Upper Floors of Bayon Temple in Angkor Off-Limits for Tourists

Angkor, Apsara Authorities, Siem Reap, Cambodia

giant faces prasat bayon temple angkor thom Cambodia. Photo :Pushish Donhongsa

Continuous flows of tourists to Angkor is taking its toll on some of the more fragile structures inside the Angkor Archeological Park. Apsara Authorities announced the closure of the third floor of the famed Bayon temple to the public to consolidate the structure. 

Since the 1st of January 2020, Apsara Authority has temporarily prohibited visits to the third floor of the central tower at Bayon temple which will undergo repairs. The decision was taken following the ICC-Angkor (International Coordination Committee for Angkor) meeting last December under the experts’ recommendations. Faced with a massive flow of visitors and the weariness of the stones, the APSARA Authority managing the Angkor site decided that the Bayon Temple will be off-limits to visitors until further notice.

Funding the restoration is provided by the Japanese Government Team for Safeguarding Angkor (JSA) which will also conduct studies concerning the stability of the 54 towers carved with 216  stone faces and the main sanctuary. It will also conduct research for the security of the visitors. Following the detailed study of the structure, authorities will decide if the site is being properly protected and safeguarded from the effects of mass-tourism. The upper level was off-limits in 2019. Visitors can still admire the bas-reliefs and sculptures at ground level and on the first and second terraces for the time being.

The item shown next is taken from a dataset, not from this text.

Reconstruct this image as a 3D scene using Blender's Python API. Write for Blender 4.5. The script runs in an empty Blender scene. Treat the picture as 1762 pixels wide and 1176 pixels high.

“The International Coordinating Committee for the Safeguarding and Development of the Historic Site of Angkor has recommended the closure of the third floor of the Bayon temple to allow experts to study the damages and identify at-risk areas which require repairs,” the announcement noted.

Long Kosal, a spokesman for Apsara Authority, yesterday said that the closure was temporary. “ We do not know how long the repairs will take,” he noted. “We will reopen the floor to visitors when they are completed.” The restoration work can take up to several years.

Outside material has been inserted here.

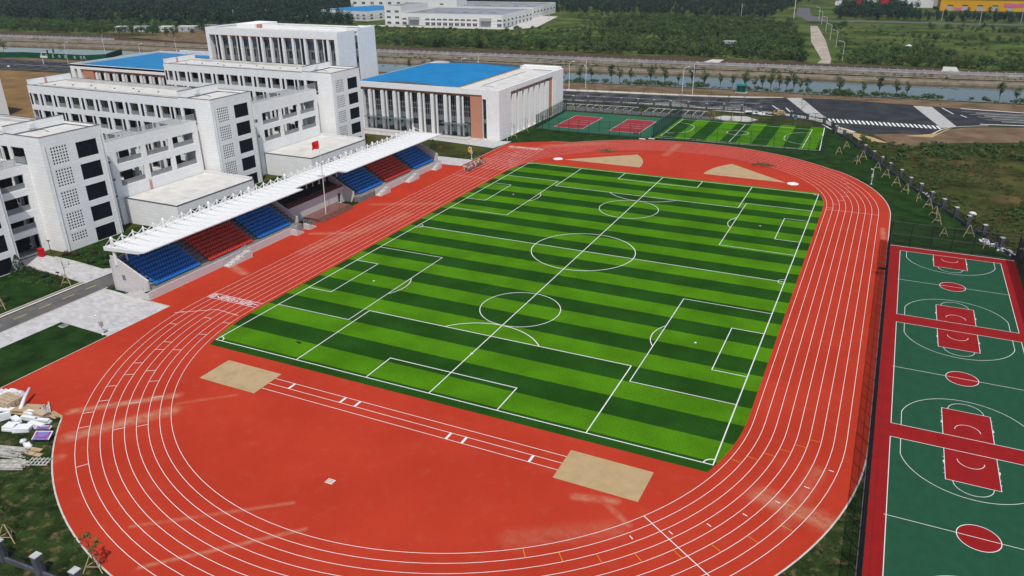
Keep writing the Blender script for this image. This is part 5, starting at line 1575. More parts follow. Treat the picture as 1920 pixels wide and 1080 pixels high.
for k in range(60):
    hd.use(k % 2)
    hd.leaves((-83.0 + 12.5 * hr.random(), -39.6 + 7.5 * hr.random(), .15), (.7, .7, .25), 18, .18, hr, .5)
tag(hd.build('ground_cover'), 'low leafy ground cover round the near blocks', 'plants', kind='stuff')

# ------------------------------------------------------------------ masses nobody could count: thickets, weeds, far woods
def clump_mesh(name, mat, seed, r, h, n, size, trunk=False):
    rnd = random.Random(seed)
    m = MB(M[mat], M['bark'])
    nb = max(2, int(3 + r))
    for k in range(nb):
        a = rnd.uniform(0, 6.28); d = r * rnd.uniform(0, .6)
        rr = r * rnd.uniform(.4, .6)
        m.leaves((math.cos(a) * d, math.sin(a) * d, h * rnd.uniform(.35, .75)), (rr, rr, h * .32), n // nb, size, rnd, .6)
    if trunk:
        m.use(1).tube([(0, 0, -.3), (0, 0, h * .6)], [.16, .06], 5)
    me = m.mesh(name)
    o = bpy.data.objects.new(name, me)
    return o

def scatter(name, pts, scales, protos, label, cat, z=-.05):
    """one object: many plants of the same mass instanced over pts"""
    me = bpy.data.meshes.new(name)
    P = np.array([(x, y, z) for x, y in pts], dtype=np.float32)
    me.vertices.add(len(P)); me.vertices.foreach_set('co', P.ravel())
    at = me.attributes.new('size', 'FLOAT', 'POINT'); at.data.foreach_set('value', np.array(scales, dtype=np.float32))
    o = bpy.data.objects.new(name, me)
    COL.objects.link(o)
    ng = bpy.data.node_groups.new(name, 'GeometryNodeTree')
    ng.interface.new_socket('Geometry', in_out='INPUT', socket_type='NodeSocketGeometry')
    ng.interface.new_socket('Geometry', in_out='OUTPUT', socket_type='NodeSocketGeometry')
    gi = ng.nodes.new('NodeGroupInput'); go = ng.nodes.new('NodeGroupOutput')
    jn = ng.nodes.new('GeometryNodeJoinGeometry')
    for p in reversed(protos):
        oi = ng.nodes.new('GeometryNodeObjectInfo'); oi.inputs['Object'].default_value = p; oi.inputs['As Instance'].default_value = True
        ng.links.new(oi.outputs['Geometry'], jn.inputs[0])
    ip = ng.nodes.new('GeometryNodeInstanceOnPoints')
    ng.links.new(gi.outputs[0], ip.inputs['Points']); ng.links.new(jn.outputs[0], ip.inputs['Instance'])
    ip.inputs['Pick Instance'].default_value = True
    ri = ng.nodes.new('FunctionNodeRandomValue'); ri.data_type = 'INT'
    ri.inputs[4].default_value = 0; ri.inputs[5].default_value = len(protos) - 1
    ng.links.new(ri.outputs[2], ip.inputs['Instance Index'])
    rv = ng.nodes.new('FunctionNodeRandomValue'); rv.data_type = 'FLOAT_VECTOR'
    rv.inputs[0].default_value = (-.08, -.08, 0); rv.inputs[1].default_value = (.08, .08, 6.283)
    ng.links.new(rv.outputs[0], ip.inputs['Rotation'])
    na = ng.nodes.new('GeometryNodeInputNamedAttribute'); na.data_type = 'FLOAT'; na.inputs[0].default_value = 'size'
    ng.links.new(na.outputs[0], ip.inputs['Scale'])
    ng.links.new(ip.outputs[0], go.inputs[0])
    md = o.modifiers.new('scatter', 'NODES'); md.node_group = ng
    return tag(o, label, cat, kind='stuff')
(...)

Last year, Apsara Authority banned vehicles from entering the Ta Prohm temple through its east gate which is also undergoing repairs. The measure is also considered as temporary until the restoration of the structure is completed.

To compensate the restrictions surrounding the visit of Bayon Temple, authorities are now allowing the access to Beng Mealea Temple. The latter is now included and incorporated into the Angkor Archaeological Pass and Angkor Pass can also be purchased at Beng Mealea Checkpoint as well.